IBMが人工知能(AI)を活用したデータプラットフォーム事業として、個々の企業向けに各種ツールを提供する一方、自らもデータを活用したサービスの展開に力を入れている。果たして、同社はデータプラットフォーマーとして、「GAFA」(Google、Apple、Facebook、Amazon.com)と呼ばれる競合と真っ向から対抗するつもりなのか。
「2つの顔」を持つIBMのデータプラットフォーム事業
会見に臨む日本IBMの三澤智光 取締役専務執行役員IBMクラウド事業本部長
日本IBMが9月4日、企業のデジタル化を推進し、AIの導入や新たなビジネスモデル構築に資するデータプラットフォーム事業について記者説明会を開いた。内容は個々の企業がデータプラットフォームを構築・運用するために必要な取り組みや各種ツールを整備・拡充したというものだ。詳しくは既報の「日本企業のデータ活用は基盤整備に課題 ― すぐに利用可能なデータは3割以下」をご覧いただきたい。
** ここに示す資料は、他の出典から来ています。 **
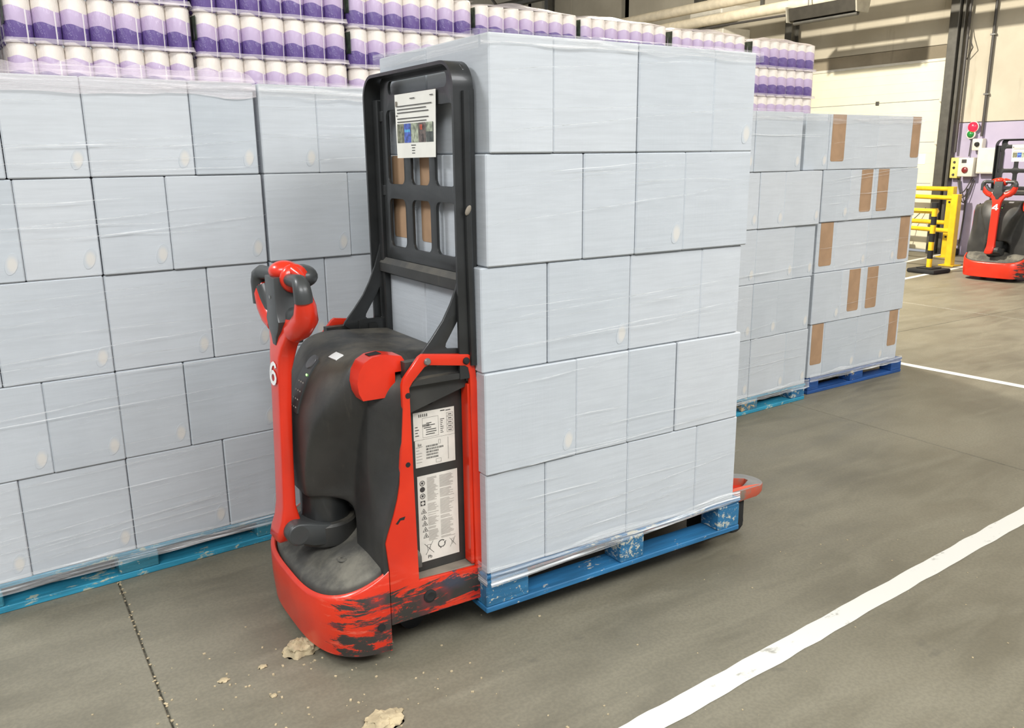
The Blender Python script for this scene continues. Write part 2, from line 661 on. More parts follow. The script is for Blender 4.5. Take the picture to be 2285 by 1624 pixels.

筆者はこれを機に、IBMのデータプラットフォーム事業について確認したいことがあった。それは、今回の発表内容である個々の企業向けに各種ツールを提供する一方、自らもデータを活用したサービスを展開する「データプラットフォーマー」として、GAFAと真っ向から対抗するつもりなのか、ということだ。
その前提となるIBMのデータプラットフォーマーとしての取り組みについては、筆者が執筆した2017年4月7日掲載の「今週の明言」連載記事「IBMが描くWatsonビジネスのポテンシャル」をご覧いただきたい。同記事は、IBMのコグニティブコンピューティング技術「Watson」と気象データを融合した企業向けの気象情報提供サービスを、日本IBMが開始したことを取り上げたものだ。
ただ、それ以降、同社はデータプラットフォーマーとしての取り組みをあまり公表していない印象があったので、今回の発表会見の質疑応答で、三澤智光 取締役専務執行役員IBMクラウド事業本部長に聞いてみたところ、まずは個々の企業に向けたビジネスと、自らもデータプラットフォーマーとしてサービスを展開するという「2つの顔をIBMは持っている」としたうえで、「例えば、ヘルスケア分野ではさまざまなデータを収集してWatsonを使って分析することにより、新たな価値を生み出して広く活用していただいている」と説明した。